Radio-frequency reactive sputter etching in magnetron fields

Abstract

The etch rates of materials in rf discharges can be enhanced at low target voltages and low discharge pressures by the application of magnetic fields. In a previous article magnetic enhancement in diode and hollow cathode systems was experimentally studied using an axial magnetic field, applied perpendicular to the target. The field in the present article is applied parallel to the target surface, in a magnetron configuration. Experimental results are given here for etch rate, uniformity, and power input. Etch rates of SiO2 were studied as a function of CF4 pressure, magnetron field, and mechanical discharge confinement. Various electrode shapes were used to confine the discharge and hence increase discharge ionization. Etch rate uniformity at low pressure was measured as a function of electrode confinement and magnetic field, and is discussed in terms of both the motion of glow electrons and the measured sheath (or dark space) heights. Etch rates increase with increasing gas pressure, electrode confinement, or magnetron field.
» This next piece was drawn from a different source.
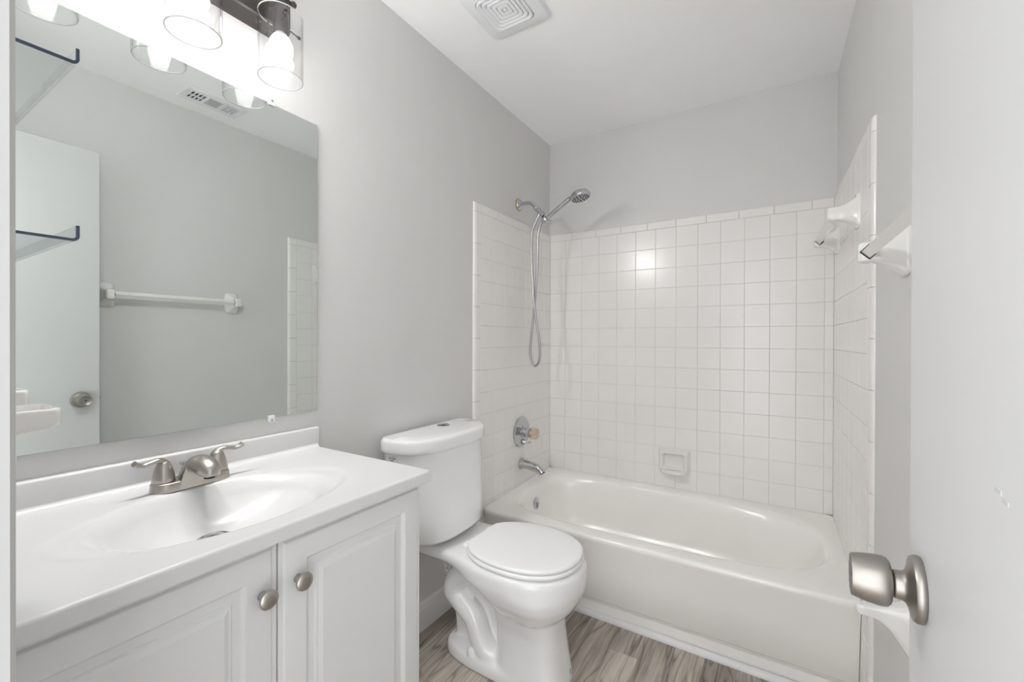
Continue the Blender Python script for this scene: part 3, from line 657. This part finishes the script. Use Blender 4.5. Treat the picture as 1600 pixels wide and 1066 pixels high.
# ================================================================== VANITY LIGHT
vl = thing('vanity_light', (0, .466, 2.11), 'three lamp bar light with clear glass shades above mirror', 'wall light')
obj('back_plate', MB().rings([[(.0005, y, 2.057), (.046, y, 2.068), (.050, y, 2.072), (.050, y, 2.165), (.046, y, 2.169), (.0005, y, 2.172)] for y in (.205, .727)]), DKMET, vl, 20)
LX = .100
for ly in (.262, .466, .670):
    obj('arm', MB().tube(spline([(.045, ly, 2.118), (.080, ly, 2.118), (LX, ly, 2.112), (LX, ly, 2.085)], 5), .009, 14)
        .tube([(LX, ly-.030, 2.119), (LX, ly+.030, 2.119)], .0045, 12).lathe((LX, ly+.030, 2.119), (0, 1, 0), [(.003, -.002), (.0085, .001), (.0095, .006), (.007, .011), (0, .013)], 16)
        .lathe((LX, ly-.030, 2.119), (0, -1, 0), [(.003, -.002), (.0085, .001), (.0095, .006), (.007, .011), (0, .013)], 16), DKMET, vl, 50)
    obj('socket', MB().lathe((LX, ly, 2.018), (0, 0, 1), [(.0175, 0), (.0195, .003), (.0195, .055), (.017, .060), (.012, .075), (.010, .085)], 28), DKMET, vl)
    sh = obj('glass_shade', MB().lathe((LX, ly, 1.896), (0, 0, 1), [(.0545, 0), (.0552, .0008), (.0552, .170), (.0545, .1708), (.0528, .1708), (.0525, .170), (.0525, .0008), (.0532, 0), (.0545, 0)], 56, cap0=False, cap1=False), GLASS, vl, 60)
    for rz in (1.8965, 2.0664):
        obj('shade_rim_glint', MB().rings([[(LX+(.0539+.0014*cos(b))*cos(2*pi*i/56), ly+(.0539+.0014*cos(b))*sin(2*pi*i/56), rz+.0014*sin(b)) for i in range(56)] for b in [2*pi*k/8 for k in range(9)]], False, False), RIM_GLINT, sh)  # opaque ring added for the glint along the polished glass edge
    for a in (100, 220, 340):
        d = Vector((cos(radians(a)), sin(radians(a)), 0)); p0 = Vector((LX, ly, 2.045))
        obj('shade_screw', MB().tube([p0+d*.018, p0+d*.057], .0018, 8).lathe(p0+d*.056, d, [(.0045, 0), (.0045, .006), (.002, .007)], 12), DKMET, sh)
    ld = bpy.data.lights.new('bulb_light', 'POINT'); ld.shadow_soft_size = .0315; ld.energy = LAMP; ld.color = (1.0, .99, .975); ld.use_nodes = True
    ln = ld.node_tree; le = ln.nodes['Emission']; fo = ln.nodes.new('ShaderNodeLightFalloff'); fo.inputs['Strength'].default_value = 1.0; fo.inputs['Smooth'].default_value = .34
    ln.links.new(fo.outputs['Quadratic'], le.inputs['Strength'])
    lo = bpy.data.objects.new('bulb_light', ld); COL.objects.link(lo); lo.parent = vl; lo.location = Vector((LX, ly, 1.978)) - base_of(vl)
    obj('bulb_collar', MB().lathe((LX, ly, 2.020), (0, 0, 1), [(.0122, .018), (.0132, .004), (.0150, -.004), (.0198, -.0122), (.010, -.0130)], 28), PLAST, vl)
    bl = [(.0150, -.0135), (.0200, -.0130), (.0250, -.022), (.0290, -.032), (.0305, -.042), (.0290, -.052), (.0245, -.061), (.017, -.068), (.008, -.072), (0, -.073)]
    obj('bulb', MB().lathe((LX, ly, 2.020), (0, 0, 1), bl, 28), BULBM, vl, 60)

# ================================================================== CEILING FITTINGS
fan = thing('exhaust_fan_cover', (.376, 1.361, CZ), 'white square fan grille on the ceiling above toilet', 'vent')
def rsq(h, r, z, cx=.376, cy=1.361, k=8):
    out = []
    for (sx, sy, a0) in ((1, 1, 0), (-1, 1, 90), (-1, -1, 180), (1, -1, 270)):
        for i in range(k+1):
            a = radians(a0+90*i/k); out.append((cx+sx*(h-r)+r*cos(a), cy+sy*(h-r)+r*sin(a), z))
    return out
obj('cover', MB().rings([rsq(.130, .030, CZ), rsq(.130, .030, CZ-.006), rsq(.126, .028, CZ-.013), rsq(.118, .026, CZ-.016), rsq(.087, .024, CZ-.019), rsq(.085, .023, CZ-.017), rsq(.085, .023, CZ-.002)], cap0=False, cap1=False), PLAST, fan, 30)
obj('opening', MB().box((.30, 1.285, CZ-.0025), (.452, 1.437, CZ-.001)), DARKG, fan, 0)
for i, h in enumerate((.0840, .0690, .0540, .0390, .0240)):
    r = max(.008, h*.30)
    ring = MB().rings([rsq(h, r, CZ-.014), rsq(h-.001, r, CZ-.0215+.0008*i), rsq(h-.005, max(.004, r-.002), CZ-.0225+.0008*i), rsq(h-.0132, max(.003, r-.004), CZ-.018), rsq(h-.0132, max(.003, r-.004), CZ-.006), rsq(h, r, CZ-.006), rsq(h, r, CZ-.014)], cap0=False, cap1=False)
    obj('louver', ring, PLAST, fan, 30)
obj('hub', MB().lathe((.376, 1.361, CZ-.004), (0, 0, -1), [(.008, 0), (.008, .012), (.005, .014), (0, .0142)], 20), PLAST, fan)

rx0, rx1, ry0, ry1 = 1.235, 1.383, .985, 1.262
reg = thing('ceiling_register', ((rx0+rx1)/2, (ry0+ry1)/2, CZ), 'white ceiling air register seen in the mirror', 'vent')
fr_ = MB(); z0 = CZ-.008
sec = [(ry0+.030, ry0+.092), (ry0+.107, ry0+.170), (ry0+.185, ry0+.247)]
xa, xb_ = rx0+.034, rx1-.034
fr_.rbox((rx0, ry0, z0), (xa, ry1, CZ-.0002), .003, 2).rbox((xb_, ry0, z0), (rx1, ry1, CZ-.0002), .003, 2)
for (a, b) in ((ry0, sec[0][0]), (sec[0][1], sec[1][0]), (sec[1][1], sec[2][0]), (sec[2][1], ry1)): fr_.box((xa-.004, a+.001, z0+.0005), (xb_+.004, b-.0005, CZ-.0004))
obj('register_frame', fr_, PLAST, reg, 30)
obj('duct_opening', MB().box((xa-.002, ry0+.02, CZ-.0012), (xb_+.002, ry1-.02, CZ-.0003)), DARKG, reg, 0)
def slat(p, q_): obj('slat', MB().box(p, q_), PLAST, reg, 0)
for i in range(3): slat((xa, sec[0][0]+.012+i*.017, CZ-.009), (xb_, sec[0][0]+.016+i*.017, CZ-.002))
slat(((xa+xb_)/2-.002, sec[0][0], CZ-.0085), ((xa+xb_)/2+.002, sec[0][1], CZ-.0018))
for i in range(4): slat((xa+.012+i*.017, sec[1][0], CZ-.007), (xa+.015+i*.017, sec[1][1], CZ-.002))
for i in range(5): slat((xa, sec[2][0]+.002+i*.0125, CZ-.009), (xb_, sec[2][0]+.0078+i*.0125, CZ-.0015))

# ================================================================== FITTINGS ON THE WALL BY THE DOOR 
def acrylic_shelf(z, label):
    t = thing('acrylic_shelf', (.36, YF, z), label, 'shelf', 'clear acrylic shelves by the door')
    x0, x1, yo = .455, .060, .190; T = .0034
    prof = [(YF+.0005, z+.030), (YF+.0005, z+.008)] + [(YF+.0085-.008*cos(a*pi/12), z+.008-.008*sin(a*pi/12)) for a in range(1, 7)]
    prof += [(yo-.007+.007*sin(a*pi/12), z+.007-.007*cos(a*pi/12)) for a in range(0, 7)] + [(yo, z+.021)]
    inn = []
    P2 = [Vector((0, a, b)) for a, b in prof]
    for i, p in enumerate(P2):
        d = (P2[min(i+1, len(P2)-1)]-P2[max(i-1, 0)]).normalized(); nrm = Vector((0, -d.z, d.y)); inn.append(p+nrm*T)
    ringp = [(p.y, p.z) for p in P2] + [(p.y, p.z) for p in reversed(inn)]
    obj('shelf_sheet', MB().rings([[(x, a, b) for a, b in ringp] for x in (x0-.003, x1)], cap0=False), ACRYL, t, 50)
    n = len(P2); m = MB()
    A = [(x0, p.y, p.z) for p in P2] + [(x0, p.y, p.z) for p in inn] + [(x0-.003, p.y, p.z) for p in P2] + [(x0-.003, p.y, p.z) for p in inn]
    F = []
    for i in range(n-1):
        F += [(i, i+1, n+i+1, n+i), (2*n+i, 3*n+i, 3*n+i+1, 2*n+i+1), (i, 2*n+i, 2*n+i+1, i+1), (n+i, n+i+1, 3*n+i+1, 3*n+i)]
    F += [(0, n, 3*n, 2*n), (n-1, 2*n+n-1, 3*n+n-1, 2*n-1)]
    obj('shelf_edge', m.add(A, F), ACEDGE, t, 50, label='dark polished shelf edge')
acrylic_shelf(1.557, 'upper clear acrylic shelf in front of the mirror near its top left')
acrylic_shelf(1.3235, 'lower clear acrylic shelf in front of the mirrored white door')
def ledge(name, x0, x1, y1, z0, z1, label, cat, holes):
    t = thing(name, ((x0+x1)/2, YF, z0), label, cat)
    obj('wall_plate', MB().rbox((x0-.006, YF+.0003, z0-.03), (x1+.006, YF+.012, z1+.015), .005, 3), CERAM, t)
    m = MB(); cx, cy, hx, hy = (x0+x1)/2, (YF+.01+y1)/2, (x1-x0)/2, (y1-YF-.01)/2
    def rr(k, z, dy=0): return sup(cx, cy-dy, hx*k-(1-k)*0, hy-(hx-hx*k)-dy, 7, z, 64)
    m.rings([rr(.80, z0-.001), rr(.93, z0), rr(.98, z0+.003), rr(1, z0+.008), rr(1, z1-.005), rr(.985, z1-.0015), rr(.95, z1), rr(.86, z1), rr(.82, z1-.003), rr(.77, z1-.010), rr(.55, z1-.012)])
    m.map(lambda p: Vector((p.x, p.y, p.z - (.012*(y1-p.y)/(y1-YF) if p.z < z0+.009 else 0))))
    obj('tray', m, CERAM, t, 50)
ledge('soap_tray', .369, .456, .176, 1.082, 1.105, 'white ceramic soap tray jutting in front of the mirror above the vanity', 'soap dish', 0)
ledge('tumbler_holder', .215, .297, .176, 1.090, 1.118, 'small white ceramic holder just behind the soap tray', 'holder', 0)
At 2 Pa CF4 pressure and 975 Vpp at 13.56 MHz in a diode machine, etch rates increased by a factor of 10 using either electrode confinement or a 208 G magnetron field. Both methods improve electron trapping, thereby increasing ionization and etch rates. With applied voltage and gas pressure held constant, magnetron fields increase etch rate by a factor of 9 for a diode, 5 for an unconfined hollow cathode, and 1.7 for a target confined hollow cathode. Magnetron fields result in very poor etch rate uniformity, which can however be improved by adding electrode confinement to improve electron trapping. Etch power efficiency varied by only 33% over the magnetic field range studied here, indicating little magnetic field-induced depletion of chemically reactive species even in our most intense discharges. However, compared to the diode, power efficiency was up to two times greater in the electrode-confined hollow cathodes due to their more efficient utilization of these chemically reactive species.